Look out, future seniors. Ted Cruz is out to take away your Social Security. Not current seniors, mind you, because he wants their votes. But the rest of us are on the chopping block. That's what he told CNBC's John Harwood in an
interview this week. First and foremost, he's really proud of his former boss, President George W. Bush for wanting to privatize Social Security.
Now, I also think you've got to give George W. Bush some real credit—he showed remarkable courage in the beginning of the second term taking on Social Security reform and personal accounts. It was the right thing to do. Sadly, congressional Republicans ran to the hills and abandoned him.
What's his plan for Social Security?
What I would like to see is several things. Number one, for those on Social Security or near retirement, no changes whatsoever. Honor the commitments. But for younger people, people in my generation, we should gradually increase the retirement age. Secondly we need to change the rate of growth of Social Security benefits so they match inflation rather than exceed inflation. Those two reforms on their own take Social Security from bankruptcy into solvency. But the third piece, and it's what Bush fought for, is personal accounts. I think it is transformative to allow younger workers to put a portion of their taxes into a personal account that they own, that they control, and that they can pass onto their heirs.

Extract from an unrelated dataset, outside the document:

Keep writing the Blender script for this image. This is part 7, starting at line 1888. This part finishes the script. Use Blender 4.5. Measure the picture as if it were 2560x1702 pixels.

That should be enough to make any Democrat who is still thinking maybe a
chained CPI reconsider. But beyond that, Cruz is going all in on Social Security. Just to make sure that it's destroyed completely, he wants to pile privatization on top of benefit cuts. Because that's his vision for "preserving" the commitments government has made.
Needless to say, Cruz doesn't have to worry about his own retirement security, so he doesn't have any skin in this game.